Here’s how the Wolves may look if Karl-Anthony Towns returns

Karl-Anthony Towns was able to do some "live-action" basketball activities last week as he tries to ramp up to play again this season. The Timberwolves have only 14 games left this season, and with Towns still at least some time away from playing again, it's natural to wonder just what version of Towns the Wolves will be getting when and if he should come back, and how will the team integrate him into what it has been doing without him this season.

How much will Towns play and how good will he be?

It's a safe bet to think Towns will be under a minutes restriction, at least for the first few games, when he returns. Coach Chris Finch suggested that could happen, when discussing Towns' status. He also said one way to manage those minutes may be to have Towns come off the bench. This is similar to what the Wolves did two seasons ago when D'Angelo Russell was coming back from a knee injury.

Towns coming off the bench, at least initially, may also be a way for the Wolves to limit any potential awkwardness he may have playing alongside Rudy Gobert. Towns could end up taking the minutes that typically go to Naz Reid, and the Wolves could play Towns sparingly, at least at the start of his comeback.

When Towns does return, it's hard to say just how effective he will be. The Wolves don't have to look farther than their own bench to see what a recovery from a calf injury might look like. Point guard Jordan McLaughlin missed a total of 35 games dealing with his own calf injury, and McLaughlin said recently he didn't feel like himself at least for the first eight games he was back.

When Towns returns, the Wolves likely won't be getting the version who has made two All-NBA teams right away.

How will this affect how the Wolves play?

This can depend whether Towns comes off the bench or if the Wolves play him a lot of minutes with Gobert right away. When Towns was healthy, he played 401 of his 709 minutes with Gobert, and the Wolves need to know what they have in the Gobert-Towns partnership. Finch said that's a must for the organization moving forward.
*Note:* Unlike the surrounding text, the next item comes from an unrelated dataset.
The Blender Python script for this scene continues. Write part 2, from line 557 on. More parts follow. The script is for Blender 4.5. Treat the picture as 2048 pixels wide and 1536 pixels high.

"Regardless of what happens between here and the rest of the season, getting KAT with this group is such a priority just to see what we have," Finch said. "... We need to discover for offseason evaluation, tweaking, strategy, game plan, whatever it might be, we got to see what this thing looks like.

The Wolves were 9-10 in those games and had a clunky start to the season on both ends of the floor. The Wolves were 15th in offensive efficiency and 17th in defensive efficiency in the 21 games Towns played.

After he went down, those numbers separated, and the Wolves have formed more of a defensive identity since he went out. They are 22nd in offensive efficiency and 10th in defense in the games Towns has missed. In particular, the Wolves had trouble in transition defense when both Gobert and Towns were on the floor. Teams took advantage of the lack of speed.

The Wolves also tended to switch defensive coverages whether Gobert is on the floor or not. When he plays, the Wolves are typically in a form of drop coverage. When he doesn't, the Wolves tend to play more of a high-wall flying-around style they executed with Towns last season. This is how the Wolves tend to play when Reid is on the floor for Gobert. Bringing Towns off the bench and not playing him with Gobert could keep that balance in play and give Towns a familiar runway to play defense as he comes back. Forward Jaden McDaniels suggested this might be what the Wolves do.

"I think he will fit in just fine," McDaniels said. "I mean, it just depends what defense we are in. I feel like they're probably gonna put him in high wall. He's good at it, he did a good job all last year doing it. Just coming in as the missing piece, really."

But again, the Wolves want to see how Towns and Gobert pair together on both ends of the floor.

Why come back at all?

If the season goes on long enough, why shouldn't the Wolves just shut Towns down for the remainder of the season, especially if his return might complicate what the Wolves are doing now? For one, the Wolves were just below .500 when Towns got hurt, and they are still at .500 entering Monday's game against Atlanta. Second, the optics would look bad for all involved and especially Towns, who might get the unfair label that he didn't want to come back.

Third, if the Wolves do get him back for the end of the regular season and playoffs, maybe they can discover some of what the ceiling of this team can be – or see how low the floor can go. Either way, that provides information for the offseason, so long as Towns plays in enough games to make the data worthwhile. But with each game that goes by, that sample size for evaluation gets smaller, as does the ramp-up period for Towns to get back fully to 100%.